Afterword to the Revised Edition
- Self-awareness is the ability to recognize your own strengths and weaknesses. To be Radically Candid, you also have to be relationally aware. This means you need to know how others perceive you, and how your actions will have an impact both short and long term.
- Storytelling can help you develop self and relational awareness. Start by sharing a Radical Candor story. Remember a time when someone helped you. Showing vulnerability in this way also demonstrates humility.
- Then share three stories: one showcasing Obnoxious Aggression, another one Manipulative Insincerity, and finally Ruinous Empathy.
- The feedback triangle is an exercise that helps people see the impact of their words on others and choose different words that are kinder but clearer.
- In a group of three, role play a situation where you gave feedback.
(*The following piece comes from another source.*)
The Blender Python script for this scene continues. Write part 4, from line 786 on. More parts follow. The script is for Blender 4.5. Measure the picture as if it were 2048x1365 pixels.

Have the third member be an observer that tracks how the conversation is going, using the Radical Candor framework and identifying patterns.
- The goal is for the observer to help the speaker understand how their feedback landed on the other person.
- There is an important order that you should follow in the Radical Candor framework: first solicit criticism, then give praise, next give criticism, then gauge the criticism and adjust, and finally, encourage praise and criticism between others.